Кутузов исходил в своих решениях из реальных условий, из сложившейся к сентябрю 1812 года обстановки. Еще на знаменитом и столько раз описанном заседании военного совета в Филях, в исторической избе, которую ныне можно увидеть на проспекте, носящем имя прославленного полководца, Кутузов принял на себя всю ответственность за оставление Москвы. Главное он видел в том, чтобы сохранить армию: «Доколе будет существовать армия… до тех пор сохраним надежду благополучно завершить войну». На совете в Филях Кутузов думал не только о завтрашнем дне, но и о послезавтрашнем…
Его величие как полководца, как государственного деятеля в наибольшей мере сказалось в эти критические вечерние часы 13 сентября, когда, не спросив согласия государя, предвидя обвинения и нападки и царя, и великих князей, и сановных генералов царской свиты, и доморощенных стратегов из петербургских гостиных, и московских господ, покидающих свои особняки, и Ростопчина, ищущего, на кого переложить вину, и многих, многих других, он решился произнести эти два полновесных слова: «Приказываю отступать».
Он взял на свои плечи всю тяжесть дня 14 сентября, когда армия в унылой тишине погожего осеннего дня шла, сопровождаемая пронзительно-жалостливыми взглядами многих тысяч москвичей — женщин, мужчин, стариков, детей, безмолвно следивших за рядами полков, уходящих через город к Рязанской дороге, оставляя Москву неприятелю. Старый полководец, он мысленно ровидел уже недалекий день, когда он даст приказ армии двигаться с востока на запад.
Падение Москвы громовым эхом прокатилось по всей России, по всему миру. Оно было воспринято первоначально как крупнейшая, едва ли не решающая победа наполеоновской армии, как еще одно доказательство неотразимости военного гения великого полководца.

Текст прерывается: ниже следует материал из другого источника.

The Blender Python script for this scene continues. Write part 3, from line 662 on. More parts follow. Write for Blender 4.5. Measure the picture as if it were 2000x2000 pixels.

В правящих верхах царской России, даже в самой императорской семье, падение Москвы вызвало острый кризис.
«Москва взята. Это необъяснимо. Не забывайте Вашего решения: никакого мира, и тогда у Вас еще остается надежда восстановить Вашу честь…»[1135]— так писала в коротенькой записке из Ярославля 3 (15) сентября 1812 года великая княгиня Екатерина Павловна своему брату императору Александру.
Эти слова о попранной чести, которую есть еще надежда восстановить, не были обмолвкой, сгоряча вырвавшейся из-под пера. Через три дня, когда первое потрясшее всех впечатление несколько ослабло, в письме от 6 сентября, более спокойном и взвешенном, Екатерина Павловна вновь вернулась, на сей раз вполне трезвенно, к той же теме: «Взятие Москвы вызвало крайнее раздражение умов; недовольство достигло самой высокой степени, и Вашу особу далеко не щадят. Если это доходит даже до меня — судите обо всем остальном. Вас громко обвиняют в несчастии Вашей империи, в разорении — всеобщем и частных лиц, наконец, в потере чести страны и Вашей собственной чести» [1136].